Plus loin, le chansigneur (forme d’expression artistique qui consiste à traduire les paroles d’une chanson en langage des signes au rythme de la chanson, NDLR), Bachir Saïfi signe l’un des morceaux de l’artiste Booba sur un écran. Un univers qui se rapproche davantage de celui de l’étudiante.
« L’exposition Hip-Hop 360 est incroyable. Mais en tant que photographe, je reste dubitatif »

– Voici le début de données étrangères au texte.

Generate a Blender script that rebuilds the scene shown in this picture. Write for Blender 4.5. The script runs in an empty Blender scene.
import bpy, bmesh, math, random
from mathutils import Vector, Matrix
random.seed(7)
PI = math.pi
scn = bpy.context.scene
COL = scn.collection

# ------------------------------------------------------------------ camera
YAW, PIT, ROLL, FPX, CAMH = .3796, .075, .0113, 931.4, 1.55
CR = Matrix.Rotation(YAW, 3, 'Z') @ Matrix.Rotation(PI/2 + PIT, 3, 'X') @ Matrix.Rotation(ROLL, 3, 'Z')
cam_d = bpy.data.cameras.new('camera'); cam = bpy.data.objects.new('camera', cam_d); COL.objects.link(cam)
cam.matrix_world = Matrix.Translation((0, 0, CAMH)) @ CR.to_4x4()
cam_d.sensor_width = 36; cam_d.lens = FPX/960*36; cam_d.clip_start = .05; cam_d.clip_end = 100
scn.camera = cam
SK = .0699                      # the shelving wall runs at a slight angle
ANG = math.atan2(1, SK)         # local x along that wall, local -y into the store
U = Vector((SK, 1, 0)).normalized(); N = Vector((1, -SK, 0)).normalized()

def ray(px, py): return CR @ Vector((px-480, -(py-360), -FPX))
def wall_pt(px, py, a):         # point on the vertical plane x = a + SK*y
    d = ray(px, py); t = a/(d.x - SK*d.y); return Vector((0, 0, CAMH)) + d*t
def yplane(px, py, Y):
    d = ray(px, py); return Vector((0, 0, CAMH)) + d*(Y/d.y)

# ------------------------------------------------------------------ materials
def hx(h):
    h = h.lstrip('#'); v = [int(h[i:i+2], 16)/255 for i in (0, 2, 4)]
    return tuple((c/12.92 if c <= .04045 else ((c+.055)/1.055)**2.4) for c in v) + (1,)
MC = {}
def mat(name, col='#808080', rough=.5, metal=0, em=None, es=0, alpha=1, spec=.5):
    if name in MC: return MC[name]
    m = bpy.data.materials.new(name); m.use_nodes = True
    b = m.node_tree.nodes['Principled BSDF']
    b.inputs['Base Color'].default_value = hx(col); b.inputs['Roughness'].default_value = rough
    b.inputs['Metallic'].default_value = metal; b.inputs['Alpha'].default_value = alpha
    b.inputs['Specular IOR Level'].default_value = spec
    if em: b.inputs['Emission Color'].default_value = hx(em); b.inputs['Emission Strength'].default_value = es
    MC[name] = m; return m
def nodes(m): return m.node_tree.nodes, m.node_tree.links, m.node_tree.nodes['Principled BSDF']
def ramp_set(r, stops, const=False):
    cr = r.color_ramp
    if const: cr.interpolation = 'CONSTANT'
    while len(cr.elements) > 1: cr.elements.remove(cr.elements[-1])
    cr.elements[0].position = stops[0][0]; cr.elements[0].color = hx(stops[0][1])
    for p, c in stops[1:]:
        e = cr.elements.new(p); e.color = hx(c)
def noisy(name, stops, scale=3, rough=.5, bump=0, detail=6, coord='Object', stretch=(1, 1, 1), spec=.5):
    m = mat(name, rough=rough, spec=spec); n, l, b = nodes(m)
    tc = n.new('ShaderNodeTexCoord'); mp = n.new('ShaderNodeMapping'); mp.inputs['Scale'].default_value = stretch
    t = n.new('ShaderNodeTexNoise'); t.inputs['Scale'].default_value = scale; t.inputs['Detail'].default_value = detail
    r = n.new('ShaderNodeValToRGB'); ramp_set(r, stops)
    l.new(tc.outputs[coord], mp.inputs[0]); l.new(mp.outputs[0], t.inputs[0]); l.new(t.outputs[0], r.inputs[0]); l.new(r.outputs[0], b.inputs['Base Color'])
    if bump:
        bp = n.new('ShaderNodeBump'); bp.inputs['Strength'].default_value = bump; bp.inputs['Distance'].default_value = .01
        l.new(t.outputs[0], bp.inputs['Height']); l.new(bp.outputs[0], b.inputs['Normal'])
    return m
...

David Delaplace, photographe et directeur artistique de 31 ans, fait partie des artistes exposés au sein de la Philharmonie. Pour lui, cette exposition représente une manière de « ramener les mecs de cité ou les banlieusards dans ce genre de lieux prestigieux ». Mais aussi, « les gens qui n’ont pas l’habitude d’être au contact de cette culture et du rap », affirme-t-il. Si le trentenaire est heureux d’y figurer, il regrette toutefois le peu d’espace consacré à la jeune génération.
Crédit : Lise Lacombe pour Mosaïque.
Il la juge très « old school » et parfois inaccessible aux jeunes auditeurs de rap. « Je suis mitigé. En tant qu’auditeur de rap, et au vue de mon âge, je trouve l’exposition incroyable. Mais en tant que photographe, je reste dubitatif. », avoue-t-il. Pour cause, certaines photos sont à peine perceptibles, à l’image du mur consacré à la jeune photographe Elisa Parron, rendue célèbre grâce à l’un de ses clichés de Nekfeu dans une foule. « Ses photos sont dans un coin au fond de l’exposition. Je les ai découvertes accidentellement en tournant la tête », explique le directeur artistique.
Le rap comme symbole de lutte sociale
« D’abord, le rap est festif. Puis, il est plus social dès 1982. C’est une description très réaliste de la misère dans les ghettos. On passe alors d’un rap de divertissement à un rap de mobilisation », explique Guy Saguez sur la chaîne TF1 dans un extrait de l’émission « Mégahertz » datant de 1982. Une analyse qui se confirme avec l’arrivée de groupes avec des textes engagés comme N.W.A aux États-Unis et NTM ou IAM en France.
Au cœur de l’exposition se trouve un espace circulaire de 120 m² en son spatialisé — le 360. On y voit Diam’s interpréter son titre « Marine ». Dans ce morceau, elle rap sans détour son opposition au Front National (Rassemblement National aujourd’hui, NDLR) et répète dans son refrain : « J’emmerde le Front National ! ». Un jeune garçon aux lunettes de vue rouge vif interroge sa mère sur l’injure qu’il vient d’entendre. « Elle a dit quoi ? », lui demande-t-il. Elle s’accroupit alors près de lui et lui explique ce que l’artiste dénonce dans son morceau. Une image qui symbolise la transmission du Hip-Hop depuis plus de 40 ans maintenant.
Crédit : Lise Lacombe pour Mosaïque.
Une transmission qui aura peut-être l’occasion de se perpétuer dans le reste de la France, voire à l’étranger d’après David Delaplace. Une « option d’itinérance » figure dans le contrat que le photographe a signé pour figurer dans l’exposition. « Hip-Hop 360 peut être déplacée à travers le pays si ça marche bien ici. Et pourquoi pas hors des frontières par la suite, dit-il avant de se mettre à rire, c’est un peu une exclu que je donne à Mosaïque là ! », conclue-t-il.